I don't think the protocol should require clients to keep a lot of URL
mapping state that they have to persist or reconstruct. That's what the
server should do. I know Chris wanted this flexibility in his client, but I
don't think we should require this of all clients, or even make it the
general case. So I don't think we should be requiring the use of server
generated URLs in the client any more than we have to (primarily in
properties we have to persist to maintain the version history).
</jra>
PROPFIND doesn't
return live properties of the version when accessed through the
version selector.
That's correct, you'd have to ask for the live properties of
the version if they wanted the live properties of the version.
<jra>
But this doesn't seem right. If you get the contents and dead properties
through the version selector, then why not the version's live properties?
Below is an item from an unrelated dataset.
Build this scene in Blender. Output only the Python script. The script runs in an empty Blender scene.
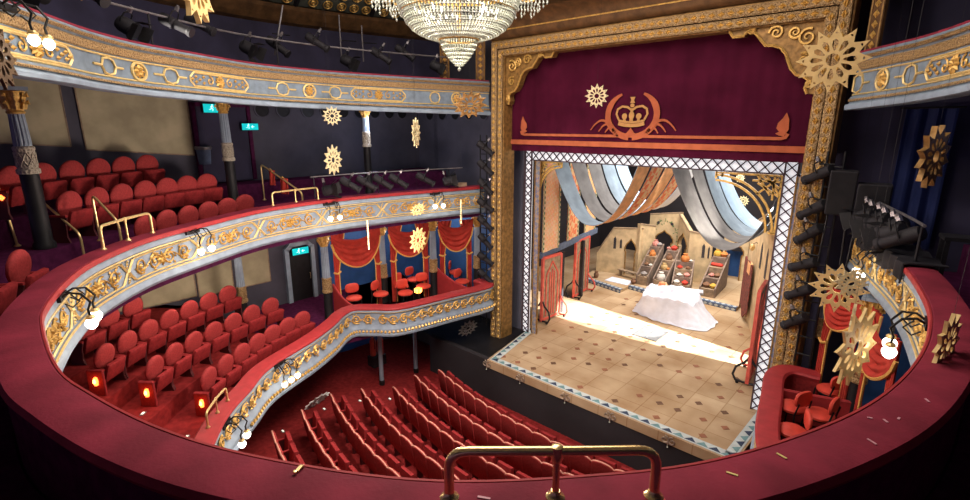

Why are we requiring clients to get the version URL for this special case?
</jra>
So clients would have to know the property they
are interested in is live on some server (the server may define its
own live properties on any resource) and that these properties have
to be accessed using different marshaling protocol - i.e., by using
the version URL instead of a version selector URL.
If you want the properties of the version, you'd use a version URL
(or use a Target-Selector header). If you want the properties of
a version, you'd use a version selector URL. No need to know whether
or not a property is live or not ... just use the appropriate URL.
<jra>
I don't get it. If I use the version selector URL, I get the contents and
dead properties of the version. So are you telling me that if I really want
all the properties of the version, dead or live, then I need to go get the
version URL and use that? If so, then why bother having some of the
properties returned by the version selector? Are you also saying that if I
use a version selector to in a PROPFIND and then use it again in a PROPFIND
with a Target-Selector that selects the same version as the DAV:target that
I'll get a different set of properties? Will down-level clients have to
understand this in order to get the live properties of a version? This
seems very confusing. But if no-one else is having any trouble with it,
I'll just get used to it.
Looks like the best thing to do might be for clients to treat a version
selector as a redirect reference and do all access through the version URL.
Then they're sure of what they're getting.